Same fact, opposite sign. And every positive statement lets you tie your answer back to the company sitting across the table.
A three-step structure
So you're not winging it, use this template:
- Your current situation, in one sentence: what you do today and what you've learned.
- A positive reason: what you're looking for in your next step, aimed at the future.
- Why them specifically: link your goal to something concrete about the company (a project, the sector, the way they work).
For example: "Over the past three years I've managed clients in retail and learned to coordinate complex projects. Now I want to specialise in B2B, and that's exactly what you do here, which is why this role appeals to me." Thirty seconds, no complaints, all focus on value.
The mistakes that get you ruled out
A few traps come up again and again. Steer clear of them.
- Criticising people: bosses, colleagues, clients. Even if you're right, you end up looking like the problem.
- Being vague: "I was after something different" says nothing and sounds like an escape.
- Overplaying the money angle: pay can be a factor, just not the only lever.
- Justifying yourself for too long: the more you talk, the more it seems you're hiding something.
If you've been let go or had a short stint somewhere, don't hide it: explain it plainly and move the conversation straight on to what you learned.
Prepare your answer, don't improvise it
This question comes up almost every time. Write out your version, read it aloud, time it. It needs to sound natural, not rehearsed. Align your reason for moving with the thread running through your career, so that even your approach to changing jobs becomes a coherent story the interviewer can follow without a second thought.
If you want to build that story around a clear goal rather than on the fly, decide first where you want to end up. With EuroCV Pro you set up a personalised professional growth path: you work out which skills to highlight, how to justify every move, and how to turn a job change into a choice that convinces at a glance.

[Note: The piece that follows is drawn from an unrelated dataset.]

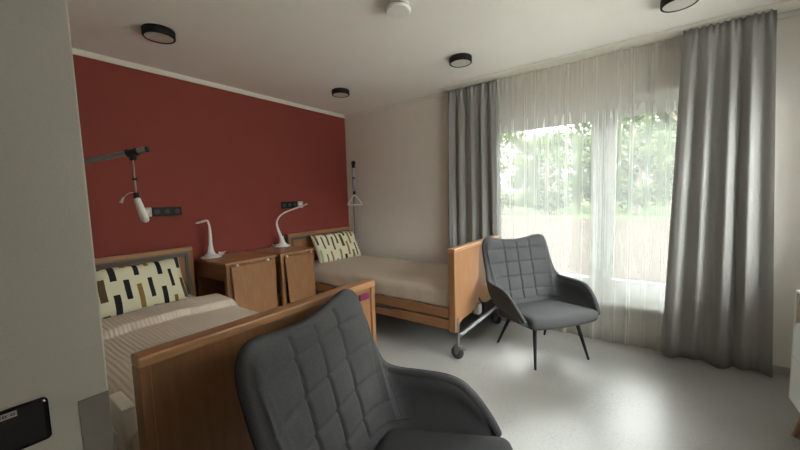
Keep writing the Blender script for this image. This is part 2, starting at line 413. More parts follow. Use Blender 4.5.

Frequently asked questions
What do I say if I'm changing jobs for the money?
Don't lie, but don't lead with it. Frame pay inside a bigger story of growth: more responsibility, new skills, a role that matches your level. Salary then becomes a consequence of your value, not the sole reason for the move.
Can I say I didn't get on with my boss?
No, never directly. Personal criticism makes you look like the problem. Turn the frustration into a positive need: you're after a more collaborative environment, structured feedback or more autonomy. Talk about what you want to find, not who you want to leave.
How do I explain a string of job changes close together?
Give them a thread: each move added a skill or brought you closer to your goal. Admit it if a role wasn't the right fit, but explain what you learned and why you're now looking for stability. Consistency and self-awareness matter more than the number.
How long should the answer be?
Between 30 and 45 seconds. Long enough to give context and a reason, not so long that you sound defensive. A rambling answer signals insecurity. Prepare a short, clear version, then go deeper only if the interviewer asks.